The first witness, Judge Carolyn Henwood, presented a summary based on her long experience of inquiring into state care, hearing from previous inmates and people in prison telling about their lives and the effects of their time in the care of the state. Children, especially Māori children, going into state care have entered a ‘pipeline’ leading to prison. I felt unutterably sad because it is 40 years since ACORD helped to set up a People’s Hearing about children in state custody when it proved impossible to get any response from the government of the day. Maybe the names of the institutions, the workers involved and the dates have changed, but the story and stories haven’t.

All governments have proved intransigent and didn’t want to know. While there have been previous official inquiries, none have brought actual changes, none have been picked up by media, and none developed into public demand for real change.

As a society, we don’t really care about children; that’s probably why we tolerate so much domestic and family abuse. Once a child is “in care”, we have even more reason not to care. I don’t think it’s because we assume that the child is now being cared for, I think it’s because we can now put the child into the category of “bad child”. We ignore that the child might have got there because of “bad parents”. The child was probably “in trouble” – with the police, with school, “disturbed”, “unmanageable” maybe “a runaway”. So she or he deserves the consequent situation, is somehow now undeserving of a safe and satisfying life. Out of sight, out of mind.

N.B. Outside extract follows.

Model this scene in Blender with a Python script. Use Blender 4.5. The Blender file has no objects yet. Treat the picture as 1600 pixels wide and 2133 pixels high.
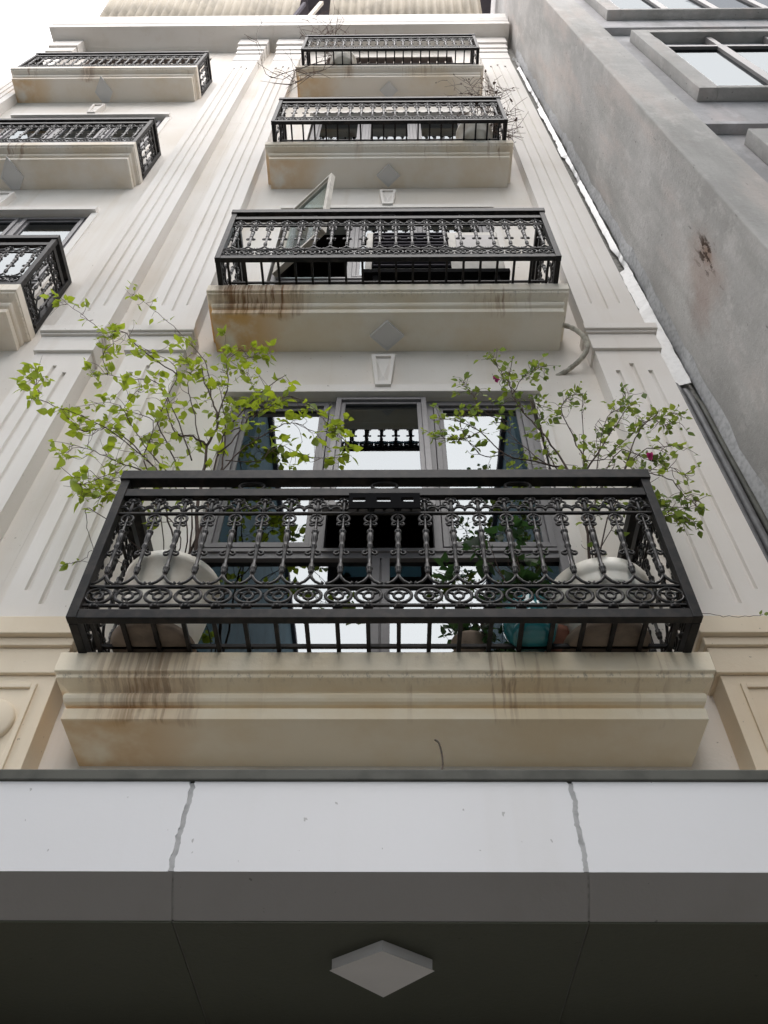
import bpy, math, random
from mathutils import Vector, Matrix, Euler
random.seed(11)
S = bpy.context.scene
COL = S.collection
# ------------------------------------------------------------------ camera
PITCH, YAW, ROLL = math.radians(51.132), math.radians(-0.912), math.radians(0.580)
EYE = 1.6                                    # eye height above the lane
fw = Vector((math.sin(YAW)*math.cos(PITCH), math.cos(YAW)*math.cos(PITCH), math.sin(PITCH)))
rt = Vector((math.cos(YAW), -math.sin(YAW), 0)); up = rt.cross(fw)
r2 = rt*math.cos(ROLL)+up*math.sin(ROLL); u2 = up*math.cos(ROLL)-rt*math.sin(ROLL)
cam = bpy.data.objects.new('camera', bpy.data.cameras.new('camera')); COL.objects.link(cam)
cam.matrix_world = Matrix(((r2.x,u2.x,-fw.x,0),(r2.y,u2.y,-fw.y,0),(r2.z,u2.z,-fw.z,EYE),(0,0,0,1)))
cam.data.sensor_fit = 'VERTICAL'; cam.data.sensor_height = 24; cam.data.sensor_width = 18
cam.data.lens = 1771.45/2133*24; cam.data.clip_end = 1000; cam.data.clip_start = 0.02
S.camera = cam
# ------------------------------------------------------------------ sky and sun (bright overcast)
W_ = bpy.data.worlds.new('World'); S.world = W_; W_.use_nodes = True
nt = W_.node_tree; bg = nt.nodes['Background']
sky = nt.nodes.new('ShaderNodeTexSky'); sky.sky_type = 'NISHITA'; sky.sun_disc = False
sky.sun_elevation = math.radians(50); sky.sun_rotation = math.radians(178)
sky.air_density = 1.0; sky.dust_density = 0.3; sky.ozone_density = 1.0
hs = nt.nodes.new('ShaderNodeHueSaturation'); hs.inputs['Saturation'].default_value = 0.12
nt.links.new(sky.outputs[0], hs.inputs['Color']); mx = nt.nodes.new('ShaderNodeMix'); mx.data_type = 'RGBA'; mx.inputs[0].default_value = .86      # thin cloud evens the sky out
mx.inputs[7].default_value = (5.0, 4.85, 5.0, 1)
nt.links.new(hs.outputs[0], mx.inputs[6]); nt.links.new(mx.outputs[2], bg.inputs[0])
bg.inputs[1].default_value = 0.15
sun = bpy.data.objects.new('sun', bpy.data.lights.new('sun', 'SUN')); COL.objects.link(sun)
sun.data.energy = 0.7; sun.data.angle = math.radians(70); sun.data.color = (1, .96, .9)
sun.rotation_euler = (math.radians(40), 0, math.radians(2))   # from behind the viewer, high
S.view_settings.view_transform = 'Standard'; S.view_settings.look = 'None'
S.view_settings.exposure = 1.8; S.view_settings.gamma = 1; S.view_settings.use_curve_mapping = False
S.cycles.max_bounces = 10; S.cycles.diffuse_bounces = 5; S.cycles.glossy_bounces = 5; S.cycles.transmission_bounces = 6; S.cycles.transparent_max_bounces = 12

# ------------------------------------------------------------------ materials
def nodes(name):
    m = bpy.data.materials.new(name); m.use_nodes = True
    n = m.node_tree.nodes; return m, n, m.node_tree.links, n['Principled BSDF']
def mixc(n, l, fac, a, b, mode='MIX'):
    x = n.new('ShaderNodeMix'); x.data_type = 'RGBA'; x.blend_type = mode
    for s, v in ((x.inputs[0], fac), (x.inputs[6], a), (x.inputs[7], b)):
        if isinstance(v, bpy.types.NodeSocket): l.new(v, s)
        elif isinstance(v, (int, float)): s.default_value = v
        else: s.default_value = (*v, 1)
    return x.outputs[2]
def noise(n, l, vec, scale, detail=4, rough=.55, stretch=None, offset=(0,0,0)):
    mp = n.new('ShaderNodeMapping'); l.new(vec, mp.inputs[0])
    mp.inputs['Scale'].default_value = stretch or (1,1,1); mp.inputs['Location'].default_value = offset
    t = n.new('ShaderNodeTexNoise'); t.inputs['Scale'].default_value = scale
    t.inputs['Detail'].default_value = detail; t.inputs['Roughness'].default_value = rough
    l.new(mp.outputs[0], t.inputs['Vector']); return t.outputs[0]
def ramp(n, l, v, a, b, lo=0., hi=1.):
    r = n.new('ShaderNodeMapRange'); r.interpolation_type = 'SMOOTHSTEP'
    l.new(v, r.inputs[0]); r.inputs[1].default_value = a; r.inputs[2].default_value = b
    r.inputs[3].default_value = lo; r.inputs[4].default_value = hi; return r.outputs[0]
def mul(n, l, a, b):
    m = n.new('ShaderNodeMath'); m.operation = 'MULTIPLY'
    for s, v in ((m.inputs[0], a), (m.inputs[1], b)):
        if isinstance(v, bpy.types.NodeSocket): l.new(v, s)
        else: s.default_value = v
    return m.outputs[0]
def position(n):
    return n.new('ShaderNodeNewGeometry').outputs['Position']
def bump(n, l, p, h, dist, strength=.4):
    b = n.new('ShaderNodeBump'); b.inputs['Distance'].default_value = dist; b.inputs['Strength'].default_value = strength
    l.new(h, b.inputs['Height']); l.new(b.outputs[0], p.inputs['Normal'])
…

What we learnt from ACORD’s hearing

One of the things pointed out by education psychologists in 1979 was that although truanting from school may often have been the main factor getting the child into trouble, education in many of the homes was haphazard, and only aimed at very low levels; and solitary confinement denied all access to it, or reading material or even comics.

I vividly remember at the ACORD inquiry a specialist in international law pointing out that many of the treatments used in some of the homes would be in breach of the Geneva Convention on the treatment of adult prisoners of war. These included beating, or forcing exercise to exhaustion; worst of all, solitary confinement for prolonged periods in a stripped cell (i.e. without any stimulus at all).

Modern psychologists consider that prolonged solitary confinement without any stimulus is likely to cause psychosis, especially in children. It is a tribute to the resilience of many children that they managed to survive. Often they were mainly sustained by inner rage and maybe disturbed – but what and who disturbed them?

Sexual abuse

It is clear to me now that in 1979 we overlooked sexual abuse. It didn’t occur to us to ask some questions. We had learned that the children assumed that we (and all adults) knew what went on. So they answered direct questions, probably with some puzzlement that these adults were asking about things we already knew. But they didn’t volunteer information. There was probably shame involved also, because what had been happening to them was not only painful but also humiliating.

We failed to pick up that most of the homes were actually safe havens for abusers. I think the majority of the abusers were rapists, but I hesitate to use the label paedophile, which suggests preference in relations and the possibility of affection, whereas what went on were acts of violence and domination.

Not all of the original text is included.